The diciest part of mashing is hitting the mash start temperature that I want, usually around 152F. Basically I take into account the ambient temperature and take a shot at the mash in water temperature (usually 180-182F) and then continuously monitor the mash temp as grain and water is incrementally added and stirred into the mash tun. It needs to be dead on once the tun is full, otherwise it is a royal pain to adjust the temperature with any precision. Sometimes the mash is too high and I need to thoroughly stir in cold water (if there's any space left!). Too low means draining off some incomplete wort and superheating it then stirring that back in. As you can imagine I want to avoid either scenario.

Lately I've been experimenting with intentionally hitting a "too low" mash temp and then manually recirculating heated wort through. And I do mean by hand there. It is a process of draining off a quart of wort at a time, heating it up, sparging that back into the top, repeat the process over and over. My arms are sore just thinking of it. It is kind of a primitive step infusion mash system.

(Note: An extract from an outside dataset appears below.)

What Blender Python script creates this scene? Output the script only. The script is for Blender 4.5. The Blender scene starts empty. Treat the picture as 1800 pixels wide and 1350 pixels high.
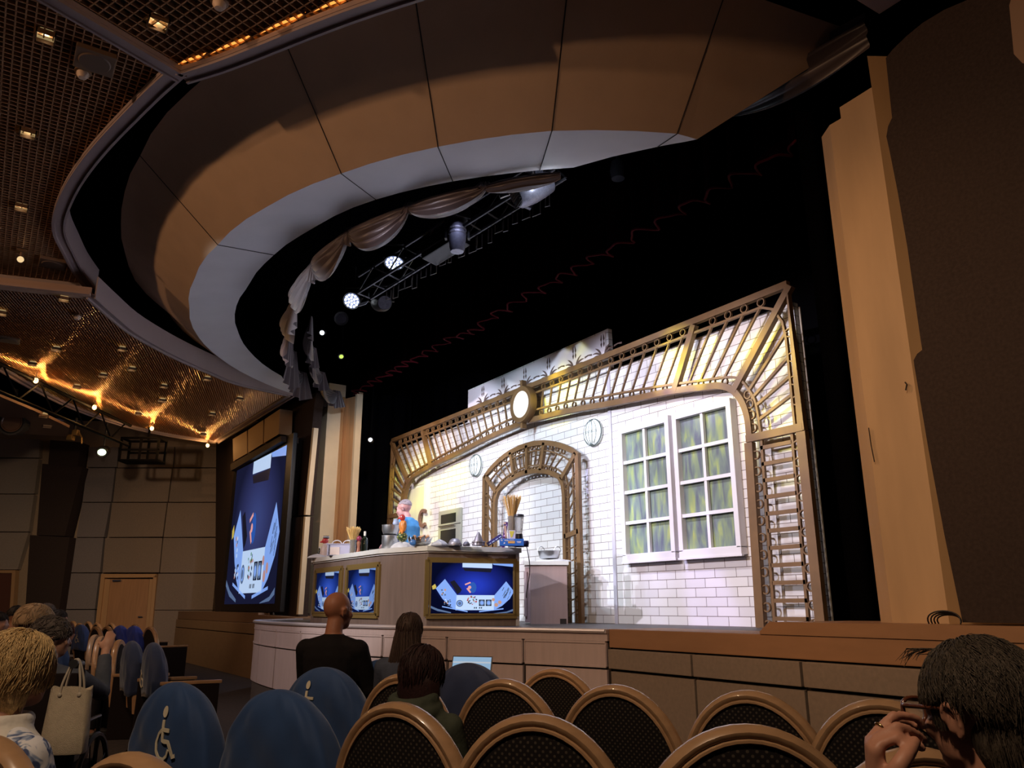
import bpy, bmesh, math, random
from mathutils import Vector, Matrix, Euler

S = bpy.context.scene
COL = S.collection
PI = math.pi
random.seed(7)
R = math.radians

# ------------------------------------------------------------------ camera
FPX, HORIZON, EYE = 1385.0, 1068.0, 1.25
PITCH = math.atan((HORIZON - 675) / FPX)
HEAD = PI / 2 - math.atan(952 / math.hypot(FPX, HORIZON - 675))
cam_d = bpy.data.cameras.new('camera')
cam_d.sensor_fit = 'HORIZONTAL'
cam_d.sensor_width = 36.0
cam_d.lens = FPX * 36.0 / 1800
cam_d.clip_start = 0.05
cam_d.clip_end = 200
cam = bpy.data.objects.new('camera', cam_d)
COL.objects.link(cam)
cam.location = (0, 0, EYE)
cam.rotation_euler = (PI / 2 + PITCH, 0, HEAD)
S.camera = cam

# ------------------------------------------------------------------ exposure / world
S.view_settings.view_transform = 'Standard'
S.view_settings.look = 'None'
S.view_settings.exposure = 0.0
S.view_settings.gamma = 1.0
S.view_settings.use_curve_mapping = False
wd = bpy.data.worlds.new('world')
S.world = wd
wd.use_nodes = True
wd.node_tree.nodes['Background'].inputs[0].default_value = (0.34, 0.28, 0.36, 1)
wd.node_tree.nodes['Background'].inputs[1].default_value = 0.035
S.cycles.max_bounces = 5
S.cycles.diffuse_bounces = 3
S.cycles.glossy_bounces = 3
S.cycles.transmission_bounces = 5
S.cycles.transparent_max_bounces = 8
S.cycles.caustics_reflective = False
S.cycles.caustics_refractive = False
S.cycles.sample_clamp_indirect = 3.0
S.cycles.use_denoising = True

# ------------------------------------------------------------------ lights
def aim(o, target):
    d = Vector(target) - o.location
    o.rotation_euler = d.to_track_quat('-Z', 'Y').to_euler()

def gobo(light, scale, lo, hi, seed):
    """breaks a spot beam into patches, as a gobo wheel does"""
    light.use_nodes = True
    nt = light.node_tree
    em = nt.nodes['Emission']
    tc = nt.nodes.new('ShaderNodeTexCoord')
    mp = nt.nodes.new('ShaderNodeMapping')
    mp.inputs['Location'].default_value = (seed, seed * .37, seed * .71)
    mp.inputs['Scale'].default_value = scale
    no = nt.nodes.new('ShaderNodeTexNoise')
    no.inputs['Scale'].default_value = 1.0
    no.inputs['Detail'].default_value = 1.0
    mr = nt.nodes.new('ShaderNodeMapRange')
    mr.inputs[1].default_value = lo
    mr.inputs[2].default_value = hi
    nt.links.new(tc.outputs['Normal'], mp.inputs[0])
    nt.links.new(mp.outputs[0], no.inputs[0])
    nt.links.new(no.outputs[0], mr.inputs[0])
    nt.links.new(mr.outputs[0], em.inputs['Strength'])

def spot(name, loc, target, power, color, angle, blend=0.5, size=0.08, gob=None):
    d = bpy.data.lights.new(name, 'SPOT')
    d.energy = power
    d.color = color
    d.spot_size = R(angle)
    d.spot_blend = blend
    d.shadow_soft_size = size
    o = bpy.data.objects.new(name, d)
    COL.objects.link(o)
    o.location = loc
    aim(o, target)
    if gob:
        gobo(d, *gob)
    return o

def area(name, loc, target, power, color, sx, sy):
    d = bpy.data.lights.new(name, 'AREA')
    d.energy = power
    d.color = color
    d.shape = 'RECTANGLE'
    d.size, d.size_y = sx, sy
    o = bpy.data.objects.new(name, d)
    COL.objects.link(o)
    o.location = loc
    aim(o, target)
    return o

def point(name, loc, power, color, size=0.03):
    d = bpy.data.lights.new(name, 'POINT')
    d.energy = power
    d.color = color
    d.shadow_soft_size = size
    o = bpy.data.objects.new(name, d)
    COL.objects.link(o)
    o.location = loc
    return o

COOL = (0.80, 0.86, 1.0)
WARM = (1.0, 0.62, 0.34)
YEL = (0.95, 0.95, 0.05)
LAV = (0.55, 0.45, 1.0)
# stage wash from the lighting bar behind the proscenium
spot('stage_wash_light', (-11.2, 4.9, 5.35), (-14.4, 7.5, 2.8), 330, (0.76, 0.82, 1.0), 92, 0.3)
spot('stage_wash_light', (-10.2, 4.5, 5.35), (-11.3, 7.5, 2.5), 300, (0.66, 0.83, 1.0), 92, 0.3)
spot('stage_wash_light', (-8.4, 4.4, 5.35), (-8.6, 7.5, 2.4), 320, (0.76, 0.80, 1.0), 92, 0.3)
spot('stage_wash_light', (-6.4, 4.6, 5.35), (-6.4, 7.5, 2.4), 240, (1.0, 0.84, 0.76), 80, 0.4)
spot('stage_wash_light', (-12.4, 5.5, 5.35), (-16.2, 7.5, 3.0), 330, (1.0, 0.72, 0.5), 70, 0.5)
spot('chef_front_light', (-9.8, 4.2, 5.35), (-10.9, 5.6, 2.4), 130, (0.95, 0.9, 1.0), 44, 0.5)
spot('front_fill_light', (-13.0, -3.0, 5.6), (-13.6, 7.5, 3.15), 2600, (0.96, 0.85, 0.97), 31, 0.5, 0.05)  # added front spots that even out the light on the backdrop
spot('front_fill_light', (-9.5, -3.0, 5.6), (-10.6, 7.5, 3.15), 2500, (0.74, 0.86, 1.0), 31.5, 0.5, 0.05)
spot('front_fill_light', (-7.5, -3.0, 5.6), (-7.2, 7.5, 2.95), 2900, (0.88, 0.82, 1.0), 31, 0.5, 0.05)
spot('front_fill_light', (-7.0, -3.2, 5.6), (-10.0, 4.7, 1.75), 1500, (1.0, 0.93, 0.88), 22, 0.5, 0.05)  # added spot that brightens the counter front
# yellow and lavender gobo washes
for (sx, sy, tx, tz, pw, colr, an, lo) in ((-9.5, 4.2, -10.1, 4.70, 2400, YEL, 18, 0.40), (-8.4, 4.2, -7.25, 4.40, 2400, YEL, 19, 0.42), (-7.6, 4.2, -5.75, 3.7, 1100, (1.0, 0.85, 0.15), 28, 0.40),
                                         (-10.6, 4.3, -13.9, 3.55, 1500, YEL, 20, 0.42), (-10.8, 4.6, -15.3, 3.95, 2000, YEL, 16, 0.40), (-9.0, 4.2, -9.7, 4.95, 300, YEL, 18, 0.45)):
    spot('yellow_gobo_light', (sx, sy, 5.35), (tx, 7.5, tz), pw, colr, an, 0.55, 0.03, ((9, 9, 9), lo - 0.05, lo + 0.26, sx * 1.7))
spot('yellow_gobo_light', (-6.8, 1.8, 5.5), (-8.75, 5.0, 1.9), 60, YEL, 16, 0.6, 0.03, ((12, 12, 12), 0.4, 0.6, 2.2))
for (sx, tx, tz) in ((-9.4, -7.7, 3.95), (-8.8, -7.55, 2.05), (-10.2, -8.9, 3.2)):
    spot('lavender_gobo_light', (sx, 4.2, 5.35), (tx, 7.5, tz), 700, LAV, 22, 0.6, 0.03, ((8, 8, 8), 0.40, 0.6, sx * 2.3))
# cool spill from the stage onto the canopy lip, and light on the apron
area('stage_spill_light', (-10.0, 6.0, 3.2), (-10.6, 2.3, 5.7), 52, (0.75, 0.78, 1.0), 7.0, 1.5)
spot('apron_light', (-10.5, -2.0, 5.6), (-11.5, 4.0, 0.7), 420, (0.92, 0.90, 1.0), 46, 0.8)
# warm house lights and added fill lamps
spot('canopy_house_light', (-5.5, -6.5, 5.95), (-9.5, 2.5, 6.0), 680, (1.0, 0.56, 0.30), 100, 0.5, 0.12)
spot('canopy_house_light', (-0.5, -4.5, 5.7), (-5.2, 4.6, 5.9), 420, (1.0, 0.56, 0.30), 70, 0.6, 0.12)  # added to brighten the right half of the canopy
spot('canopy_house_light', (-13.5, -6.0, 5.95), (-13.0, 2.5, 6.0), 260, (1.0, 0.55, 0.28), 90, 0.5, 0.12)
spot('house_wash_light', (-0.5, -1.5, 5.8), (-2.0, 2.0, 0.0), 620, (1.0, 0.72, 0.48), 120, 0.8, 0.3)
spot('house_wash_light', (-9.5, -1.5, 5.9), (-10.5, 0.0, 0.0), 180, (1.0, 0.74, 0.52), 130, 0.8, 0.3)
for wy, wz in ((-0.6, 2.0), (2.2, 2.4), (5.0, 2.2)):
    spot('house_wash_light', (-14.0, 0.2, 4.4), (-23.6, wy, wz), 680, (1.0, 0.70, 0.45), 50, 1.0, 0.1)
spot('column_light', (-6.5, 0.5, 5.8), (-3.2, 5.6, 2.6), 290, (1.0, 0.53, 0.22), 44, 0.7)
spot('ledge_fill_light', (-4.0, 0.5, 5.8), (-4.0, 5.2, 0.7), 150, (1.0, 0.64, 0.38), 70, 0.8)  # added spot that brightens the low wall panels
spot('column_light', (-19.0, 3.2, 5.4), (-16.4, 6.3, 2.6), 120, (1.0, 0.6, 0.3), 50, 0.7)

# ------------------------------------------------------------------ placing by sight line
_r = Vector((math.cos(HEAD), math.sin(HEAD), 0))
_h = Vector((-math.sin(HEAD), math.cos(HEAD), 0))
EYEP = Vector((0, 0, EYE))

def ray(x, y):
    u, v = x - 900.0, 675.0 - y
    return (_r * u + _h * (FPX * math.cos(PITCH) - v * math.sin(PITCH))
            + Vector((0, 0, FPX * math.sin(PITCH) + v * math.cos(PITCH))))

def onZ(x, y, Z):
    d = ray(x, y)
    return EYEP + d * ((Z - EYE) / d.z)

def onY(x, y, Y):
    d = ray(x, y)
    return EYEP + d * (Y / d.y)

def onT(x, y, T):
    d = ray(x, y)
    return EYEP + d * (T / d.dot(_h))

def TA(t, a, z=0.0):
    return _h * t + _r * a + Vector((0, 0, z))

# ------------------------------------------------------------------ materials
def srgb(hexs):
    hexs = hexs.lstrip('#')
    out = []
    for i in (0, 2, 4):
        c = int(hexs[i:i + 2], 16) / 255.0
        out.append(c / 12.92 if c <= 0.04045 else ((c + 0.055) / 1.055) ** 2.4)
    return tuple(out)

MATS = {}

def mat(name, color, rough=0.6, metal=0.0, spec=0.5, noise=0.0, nscale=8.0, stretch=(1, 1, 1), bump=0.0,
        bscale=None, emit=None, estr=0.0, coat=0.0, alpha=1.0, trans=0.0, sheen=0.0, coords='Object'):
    if name in MATS:
        return MATS[name]
    if isinstance(color, str):
        color = srgb(color)
    m = bpy.data.materials.new(name)
    m.use_nodes = True
    nt = m.node_tree
    b = nt.nodes['Principled BSDF']
    b.inputs['Base Color'].default_value = (*color, 1)
    b.inputs['Roughness'].default_value = rough
    b.inputs['Metallic'].default_value = metal
    b.inputs['Specular IOR Level'].default_value = spec
    b.inputs['Coat Weight'].default_value = coat
    b.inputs['Alpha'].default_value = alpha
    b.inputs['Transmission Weight'].default_value = trans
    b.inputs['Sheen Weight'].default_value = sheen
    if emit is not None:
        if isinstance(emit, str):
            emit = srgb(emit)
        b.inputs['Emission Color'].default_value = (*emit, 1)
        b.inputs['Emission Strength'].default_value = estr
    if noise or bump:
        tc = nt.nodes.new('ShaderNodeTexCoord')
        mp = nt.nodes.new('ShaderNodeMapping')
        mp.inputs['Scale'].default_value = stretch
        nt.links.new(tc.outputs[coords], mp.inputs[0])
        no = nt.nodes.new('ShaderNodeTexNoise')
        no.inputs['Scale'].default_value = nscale
        no.inputs['Detail'].default_value = 4.0
        nt.links.new(mp.outputs[0], no.inputs[0])
        if noise:
            mr = nt.nodes.new('ShaderNodeMapRange')
            mr.inputs[1].default_value = 0.3
            mr.inputs[2].default_value = 0.7
            mr.inputs[3].default_value = 1.0 - noise
            mr.inputs[4].default_value = 1.0 + noise
            nt.links.new(no.outputs[0], mr.inputs[0])
            mx = nt.nodes.new('ShaderNodeVectorMath')
            mx.operation = 'SCALE'
            mx.inputs[0].default_value = color
            nt.links.new(mr.outputs[0], mx.inputs['Scale'])
            nt.links.new(mx.outputs[0], b.inputs['Base Color'])
        if bump:
            src = no
            if bscale:
                src = nt.nodes.new('ShaderNodeTexNoise')
                src.inputs['Scale'].default_value = bscale
                nt.links.new(mp.outputs[0], src.inputs[0])
            bp = nt.nodes.new('ShaderNodeBump')
            bp.inputs['Strength'].default_value = bump
            bp.inputs['Distance'].default_value = 0.01
            nt.links.new(src.outputs[0], bp.inputs['Height'])
            nt.links.new(bp.outputs[0], b.inputs['Normal'])
    MATS[name] = m
    return m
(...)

So what I'd like to try is to use a pump and some sort of inline heater to do that work. I don't need any fancy automatic temperature regulation. I'm fine with just manually adjusting the heat and monitoring the mash temp the way that I do know.

Does anyone here have any ideas of good pump or heater products to try? The inline heater could simply be a small sealed tank with an inlet and outlet that is heated over my existing gas burner. I'd likely hook the whole contraption up with ordinary plastic hoses.

I'm looking for small and minimal stuff, I already have too much brewing gear to store. Oh and cheap would be good too though I don't mind paying more for a good pump that is reliable and easy to clean.

For reference my entire half barrel brewery cost less than $200 excluding the kegging equipment. It works great with the exception of this problem of hitting the right mash temp. That's the most important kink to work out of the process.